Options are a type of derivative security whose value is linked to an underlying asset, like a stock, commodity, future, or the like.  Investors can either buy or sell option contracts, which give the holder or owner of the option the right, but not the obligation to either buy or sell the underlying asset, at a predetermined price by a predetermined time.  The two standard types of options are calls and puts.  Many things go into the pricing of calls and puts such as time to expiration, implied volatility, and interest rates to name a few. 

Call and Put Options

Call and put options are different sides of the coin. Both are derivative contracts on an underlying asset.  However, they behave in opposite ways. Let’s break down how these options work.

What Is a Call Option?

Call options give the option buyer, or holder, the right, but not the obligation, to buy the underlying asset or instrument at a specified price within a specific time period. A call buyer profits when the underlying asset increases in price or when implied volatility increases.

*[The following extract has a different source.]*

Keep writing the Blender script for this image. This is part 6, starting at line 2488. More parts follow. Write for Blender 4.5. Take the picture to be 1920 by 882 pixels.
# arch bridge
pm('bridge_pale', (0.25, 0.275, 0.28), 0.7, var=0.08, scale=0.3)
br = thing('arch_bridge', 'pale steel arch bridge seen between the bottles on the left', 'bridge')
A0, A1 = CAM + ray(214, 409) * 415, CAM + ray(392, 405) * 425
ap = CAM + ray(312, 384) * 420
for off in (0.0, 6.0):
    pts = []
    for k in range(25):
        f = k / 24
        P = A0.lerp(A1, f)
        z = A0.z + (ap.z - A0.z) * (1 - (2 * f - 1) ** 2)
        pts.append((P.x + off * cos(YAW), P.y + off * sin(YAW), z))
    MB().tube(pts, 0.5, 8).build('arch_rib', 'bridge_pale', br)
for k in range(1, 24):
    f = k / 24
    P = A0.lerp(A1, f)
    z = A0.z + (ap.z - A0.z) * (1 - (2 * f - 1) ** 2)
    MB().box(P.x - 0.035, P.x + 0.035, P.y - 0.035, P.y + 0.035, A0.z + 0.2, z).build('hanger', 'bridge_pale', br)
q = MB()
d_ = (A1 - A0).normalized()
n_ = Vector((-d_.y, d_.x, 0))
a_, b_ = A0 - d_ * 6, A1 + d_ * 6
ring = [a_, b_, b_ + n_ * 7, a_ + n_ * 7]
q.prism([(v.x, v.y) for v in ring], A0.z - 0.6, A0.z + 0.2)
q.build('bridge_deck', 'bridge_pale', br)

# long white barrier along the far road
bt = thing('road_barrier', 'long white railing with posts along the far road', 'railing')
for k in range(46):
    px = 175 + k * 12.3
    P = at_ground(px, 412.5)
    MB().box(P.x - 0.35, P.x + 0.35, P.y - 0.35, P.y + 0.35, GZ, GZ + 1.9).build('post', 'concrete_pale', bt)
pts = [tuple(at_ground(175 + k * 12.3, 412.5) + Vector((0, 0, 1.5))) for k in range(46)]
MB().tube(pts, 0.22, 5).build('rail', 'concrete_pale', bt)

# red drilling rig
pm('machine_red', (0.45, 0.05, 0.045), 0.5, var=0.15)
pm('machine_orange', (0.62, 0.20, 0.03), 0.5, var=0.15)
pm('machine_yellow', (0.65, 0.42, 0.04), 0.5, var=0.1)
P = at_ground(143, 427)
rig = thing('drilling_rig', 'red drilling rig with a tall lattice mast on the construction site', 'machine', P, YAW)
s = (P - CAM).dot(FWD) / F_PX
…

A call option may be contrasted with a put option, which gives the holder the right to sell the underlying asset at a specified price on or before expiration.

What Is a Put Option?

A put option is a contract that gives the owner the right, but not the obligation, to sell (or sell short) a specified amount of an underlying asset at a predetermined price by a specified time. The predetermined price that a holder of the put option can sell the underlying asset is called the strike price.

Put options can increase in value as the underlying asset falls or when implied volatility rises. Conversely, puts decrease in value when the underlying asset rises or implied volatility declines in addition to the passage of time.

Option Exercise and Assignment:

Both calls and puts expire at some point in time, on their expiration date. When they expire, calls and puts either expire into stock or they expire worthless. Calls are in the money when the stock price is greater than the strike price. Puts expire in the money when the put strike is greater than the stock price. Holders of calls upon exercise receive long stock and holders of puts upon exercise receive short stock.  If you are short call or put options and they get assigned, you get the opposite of what a holder would get as the result of the exercise.  

Early Exercise

So, what exactly is an early exercise or assignment? Early exercise or assignment of an option occurs when a holder of either a call or put exercises the option PRIOR to the option’s expiration. The most common reason for early exercise of a call is to receive a dividend, and the most common reason for early exercise of a put is to manage interest rate exposure.  These two conditions are the most common but others exist. If you are a holder of an option, you control the exercise of the option.  If you are short an option, you can be assigned when the holder chooses to exercise an option early.